A SCHOLAR DISPUTES THE NOTION THAT THE AMERICAN ELECTORATE IS DEEPLY POLARIZED.
National Journal
December 5, 2009

What explains the ever-more-bitter ideological polarization that roils our politics today? Is it a reflection of an ever-more-bitterly polarized public? Or are most Americans relatively moderate and thus poorly represented by their immoderate political parties and elected representatives?

These questions have been the subject of lively debate among political scientists in recent years. Now comes Morris Fiorina, a scholar at Stanford University and the Hoover Institution, with a new book announcing its thesis in the title: Disconnect: The Breakdown of Representation in American Politics.

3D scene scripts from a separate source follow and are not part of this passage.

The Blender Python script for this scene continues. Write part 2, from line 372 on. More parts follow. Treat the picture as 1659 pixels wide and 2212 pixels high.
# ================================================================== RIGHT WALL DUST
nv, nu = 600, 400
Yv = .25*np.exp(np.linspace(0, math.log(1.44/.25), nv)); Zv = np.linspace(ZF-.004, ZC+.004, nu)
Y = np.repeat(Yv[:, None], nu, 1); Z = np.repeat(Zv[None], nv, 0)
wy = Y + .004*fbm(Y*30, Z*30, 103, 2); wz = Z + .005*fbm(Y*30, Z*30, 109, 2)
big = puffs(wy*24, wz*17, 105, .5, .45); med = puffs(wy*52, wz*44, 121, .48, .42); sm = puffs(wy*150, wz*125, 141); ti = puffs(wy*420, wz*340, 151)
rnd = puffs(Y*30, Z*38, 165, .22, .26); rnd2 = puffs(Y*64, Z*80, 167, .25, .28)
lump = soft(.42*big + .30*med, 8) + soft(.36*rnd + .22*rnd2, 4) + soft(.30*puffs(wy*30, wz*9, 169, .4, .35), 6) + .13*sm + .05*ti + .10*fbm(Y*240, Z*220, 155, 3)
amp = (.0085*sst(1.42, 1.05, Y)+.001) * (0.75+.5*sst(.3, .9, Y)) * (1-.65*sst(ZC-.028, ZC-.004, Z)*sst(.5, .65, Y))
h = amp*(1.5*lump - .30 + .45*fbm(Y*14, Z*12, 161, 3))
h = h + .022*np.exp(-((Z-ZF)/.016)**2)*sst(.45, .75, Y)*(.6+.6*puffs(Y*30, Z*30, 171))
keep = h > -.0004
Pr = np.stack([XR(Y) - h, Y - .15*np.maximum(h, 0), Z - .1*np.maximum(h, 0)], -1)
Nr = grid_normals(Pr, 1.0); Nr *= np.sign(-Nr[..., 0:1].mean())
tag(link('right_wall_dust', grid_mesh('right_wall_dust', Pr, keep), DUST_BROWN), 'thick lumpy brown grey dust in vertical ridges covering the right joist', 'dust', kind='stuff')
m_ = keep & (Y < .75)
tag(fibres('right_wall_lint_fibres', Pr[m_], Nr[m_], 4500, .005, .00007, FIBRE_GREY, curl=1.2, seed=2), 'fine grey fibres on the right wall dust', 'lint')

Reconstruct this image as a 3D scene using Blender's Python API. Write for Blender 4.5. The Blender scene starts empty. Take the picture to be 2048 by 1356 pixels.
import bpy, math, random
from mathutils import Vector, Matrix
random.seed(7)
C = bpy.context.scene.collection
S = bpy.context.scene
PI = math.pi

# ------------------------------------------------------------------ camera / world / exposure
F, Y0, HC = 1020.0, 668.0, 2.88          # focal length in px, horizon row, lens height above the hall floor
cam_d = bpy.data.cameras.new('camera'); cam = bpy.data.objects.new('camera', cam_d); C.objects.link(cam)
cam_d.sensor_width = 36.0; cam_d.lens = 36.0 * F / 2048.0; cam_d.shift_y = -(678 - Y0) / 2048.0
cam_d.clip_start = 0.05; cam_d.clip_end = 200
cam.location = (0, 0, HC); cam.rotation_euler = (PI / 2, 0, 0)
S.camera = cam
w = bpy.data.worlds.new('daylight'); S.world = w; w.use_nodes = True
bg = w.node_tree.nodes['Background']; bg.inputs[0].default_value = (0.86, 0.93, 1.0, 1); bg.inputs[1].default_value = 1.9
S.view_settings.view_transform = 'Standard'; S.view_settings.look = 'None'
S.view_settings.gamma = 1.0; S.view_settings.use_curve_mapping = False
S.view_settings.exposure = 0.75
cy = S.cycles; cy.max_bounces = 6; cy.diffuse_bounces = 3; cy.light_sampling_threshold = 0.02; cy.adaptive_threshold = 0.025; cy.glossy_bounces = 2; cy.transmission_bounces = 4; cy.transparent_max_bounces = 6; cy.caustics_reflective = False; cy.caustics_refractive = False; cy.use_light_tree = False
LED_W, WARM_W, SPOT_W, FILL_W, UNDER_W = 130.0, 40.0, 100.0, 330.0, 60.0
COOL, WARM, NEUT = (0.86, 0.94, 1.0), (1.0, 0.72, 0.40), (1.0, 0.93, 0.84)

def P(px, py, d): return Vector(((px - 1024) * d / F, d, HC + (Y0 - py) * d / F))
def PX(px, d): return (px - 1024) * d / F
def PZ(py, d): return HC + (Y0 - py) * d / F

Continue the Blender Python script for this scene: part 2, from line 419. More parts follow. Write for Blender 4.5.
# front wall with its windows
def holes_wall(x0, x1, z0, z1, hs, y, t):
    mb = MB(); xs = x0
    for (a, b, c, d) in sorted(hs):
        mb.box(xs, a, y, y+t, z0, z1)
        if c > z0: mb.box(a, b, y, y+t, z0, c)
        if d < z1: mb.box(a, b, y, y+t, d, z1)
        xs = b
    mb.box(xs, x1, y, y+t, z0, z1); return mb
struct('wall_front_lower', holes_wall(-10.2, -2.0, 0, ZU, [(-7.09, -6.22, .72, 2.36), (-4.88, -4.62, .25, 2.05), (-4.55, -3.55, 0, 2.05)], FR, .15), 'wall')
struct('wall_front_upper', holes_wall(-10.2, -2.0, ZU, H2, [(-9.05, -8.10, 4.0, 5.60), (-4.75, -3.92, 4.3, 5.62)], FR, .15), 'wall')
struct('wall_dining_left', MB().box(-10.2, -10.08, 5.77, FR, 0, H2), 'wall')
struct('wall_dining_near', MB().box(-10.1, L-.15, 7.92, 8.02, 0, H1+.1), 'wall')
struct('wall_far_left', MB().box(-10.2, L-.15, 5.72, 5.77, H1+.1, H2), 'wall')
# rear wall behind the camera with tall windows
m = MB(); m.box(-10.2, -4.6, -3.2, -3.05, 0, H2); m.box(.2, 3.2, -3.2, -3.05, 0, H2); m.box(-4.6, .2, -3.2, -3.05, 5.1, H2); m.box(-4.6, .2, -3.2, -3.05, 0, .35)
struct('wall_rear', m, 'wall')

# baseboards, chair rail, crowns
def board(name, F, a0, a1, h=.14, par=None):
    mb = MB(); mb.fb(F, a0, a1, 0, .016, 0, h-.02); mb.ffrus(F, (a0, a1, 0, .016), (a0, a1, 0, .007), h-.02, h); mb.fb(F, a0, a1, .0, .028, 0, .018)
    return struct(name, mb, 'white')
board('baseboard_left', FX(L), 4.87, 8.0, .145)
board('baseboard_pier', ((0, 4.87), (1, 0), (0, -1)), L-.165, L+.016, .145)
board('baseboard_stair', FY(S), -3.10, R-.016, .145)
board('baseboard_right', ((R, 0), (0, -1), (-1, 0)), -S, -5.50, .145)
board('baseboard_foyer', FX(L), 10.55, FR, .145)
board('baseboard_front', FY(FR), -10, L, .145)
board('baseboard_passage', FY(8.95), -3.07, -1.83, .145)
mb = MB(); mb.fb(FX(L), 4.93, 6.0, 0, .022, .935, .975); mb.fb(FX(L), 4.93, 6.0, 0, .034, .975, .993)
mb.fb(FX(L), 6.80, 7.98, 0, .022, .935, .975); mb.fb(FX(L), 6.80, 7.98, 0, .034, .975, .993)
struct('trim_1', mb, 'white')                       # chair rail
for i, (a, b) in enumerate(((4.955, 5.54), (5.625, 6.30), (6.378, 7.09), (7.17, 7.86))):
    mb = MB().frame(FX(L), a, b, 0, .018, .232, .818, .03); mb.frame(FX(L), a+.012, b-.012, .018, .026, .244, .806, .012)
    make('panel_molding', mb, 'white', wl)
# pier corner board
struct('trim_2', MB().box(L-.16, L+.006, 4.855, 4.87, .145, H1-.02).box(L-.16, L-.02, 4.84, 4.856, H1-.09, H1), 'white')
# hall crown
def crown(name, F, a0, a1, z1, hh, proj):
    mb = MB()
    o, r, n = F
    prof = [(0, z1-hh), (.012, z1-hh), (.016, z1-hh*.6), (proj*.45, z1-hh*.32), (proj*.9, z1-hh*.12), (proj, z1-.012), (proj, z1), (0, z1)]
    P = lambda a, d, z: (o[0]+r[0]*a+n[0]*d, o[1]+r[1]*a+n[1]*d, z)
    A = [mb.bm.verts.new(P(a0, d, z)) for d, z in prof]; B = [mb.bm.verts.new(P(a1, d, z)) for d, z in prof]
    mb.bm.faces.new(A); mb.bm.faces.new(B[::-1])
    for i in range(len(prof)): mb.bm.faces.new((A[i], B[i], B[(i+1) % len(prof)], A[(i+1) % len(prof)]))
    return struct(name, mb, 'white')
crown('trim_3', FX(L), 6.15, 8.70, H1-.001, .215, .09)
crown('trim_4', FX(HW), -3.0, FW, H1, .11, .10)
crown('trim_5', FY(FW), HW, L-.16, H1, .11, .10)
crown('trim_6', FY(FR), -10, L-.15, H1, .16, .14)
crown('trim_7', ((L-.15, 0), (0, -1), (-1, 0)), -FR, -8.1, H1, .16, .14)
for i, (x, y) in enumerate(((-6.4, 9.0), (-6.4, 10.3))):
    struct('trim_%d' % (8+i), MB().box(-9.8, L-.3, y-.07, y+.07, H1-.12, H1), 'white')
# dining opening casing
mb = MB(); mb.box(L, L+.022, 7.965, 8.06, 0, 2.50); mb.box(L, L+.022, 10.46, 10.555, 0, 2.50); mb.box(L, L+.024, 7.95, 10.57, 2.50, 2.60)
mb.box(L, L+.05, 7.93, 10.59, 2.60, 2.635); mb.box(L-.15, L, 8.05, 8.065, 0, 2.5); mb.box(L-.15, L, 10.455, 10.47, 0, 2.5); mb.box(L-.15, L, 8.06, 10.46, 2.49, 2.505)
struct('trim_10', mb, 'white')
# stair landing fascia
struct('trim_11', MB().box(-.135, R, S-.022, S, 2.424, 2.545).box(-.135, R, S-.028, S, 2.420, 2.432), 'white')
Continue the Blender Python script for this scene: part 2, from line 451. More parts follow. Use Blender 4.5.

Fiorina is the leading exponent of the view that the public is no less moderate and no more polarized than in the past, and thus is ill-served by fervently liberal and conservative elected representatives and political activists.

The Fiorina book will not end the debate about what he has called "the myth" -- and other political scientists insist is the reality -- of a deeply polarized electorate. But the author does cite new evidence that our elected representatives cleave more dramatically to the left and right ends of the political spectrum than those they purport to represent. He also helps illuminate the causes of the undoubted polarization of political elites over the past generation while adding some insights, such as why many self-described conservative voters are less conservative than you might think.